As in every great rivalry, there is no love lost between these teams, who competed their asses off for 90 minutes. You know who else competed their asses off? Marseille's fans. I finished the game with a profound respect for all 50,000-plus who were packed into the Stade Velodrome yesterday. This statement should not be downplayed.  This is the first time I can remember respecting the French for anything.   

Andre-Pierre Gignac opened the scoring in the 30th minute with a cracking header for Marseille, nearly jumping over Marquinhos in the process (full highlights at the bottom of the article). Then, David Luiz pulled up lame with a hamstring injury and Gregory Van Der Wiel came on at right back, moving Marquinhos to the center. 

So PSG looked to be in trouble until Blaise Matuidi sent a curler to the far post that Steve Mandanda got a fingertip on, but that was not enough to keep it out  

But, just before halftime, Gignac struck again, capitalizing on a Javier Pastore turnover. 

During the second half, things got interesting, starting with a Zlatan Ibrahimovic free kick in the 49th minute.
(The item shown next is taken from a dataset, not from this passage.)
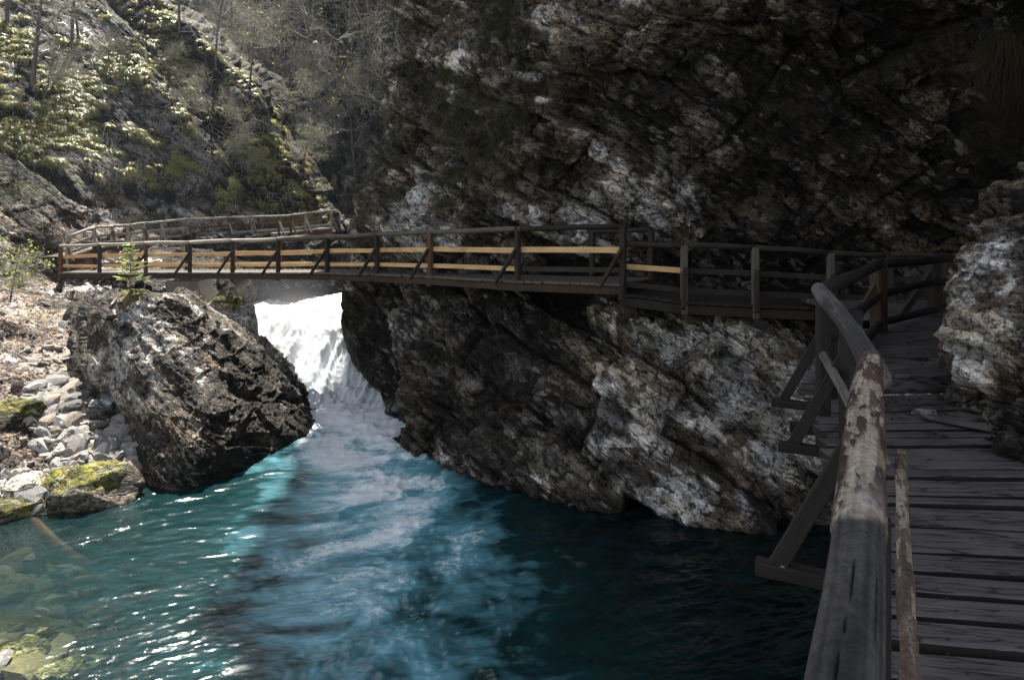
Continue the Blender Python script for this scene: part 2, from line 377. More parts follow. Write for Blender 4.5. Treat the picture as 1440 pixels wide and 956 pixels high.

Playing on Easter Sunday held special significance for Zlatan, who once told Marco Verratti that he was Jesus. 

The divines were smiling on Zlatan this day, because he slipped, and sent a wobbly bouncing ball into the box, where it wobbled and bounced its way onto the foot of Marquinhos, who deposited it in the back of the net. 

Four minutes later, the fates struck again, as poor Jeremy Morel, marking Zlatan, put a cross intended for the big Swede (the announcers kept calling him that, like "Zlatan" wasn't an original enough name for them) into his own goal. 

PSG held on from there (with 10 men because of an injury to Thiago Motta in the 90th minute), with the match coming to a legitimately thrilling conclusion, with Zlatan trying desperately to get an Easter Sunday goal and Steve Mandanda, who once did this, standing on his head to deny him. Ultimately Marseilles were too exhausted from pressing the whole game to manage an equalizer, but I can't fault them for that because it was the pressing that made the game so darned interesting in the first place.

Other match highlights: 

Edinson Cavani causing me to have to look up the word "strop" in the dictionary. 

Javier Pastore with some world-class time wasting, refusing to take a corner because the Marseilles fans were throwing paper at him. You can't teach that. That's just a gift. 

Andre Ayew getting sent off for dissent after the MATCH WAS ALREADY OVER. 

Some interesting tactics from Marcelo Bielsa, who chose to sub Gignac off in the 71st minute when he ALREADY HAD TWO GOALS.  

The realization that PSG might be without Zlatan, David Luiz and Thiago Motta against Barcelona in the first leg of the Champion's League Quarterfinal. Not good. 

This was my first Classique, but it definitely won't be my last. If this turns out to be the norm, this might be the best rivalry in football.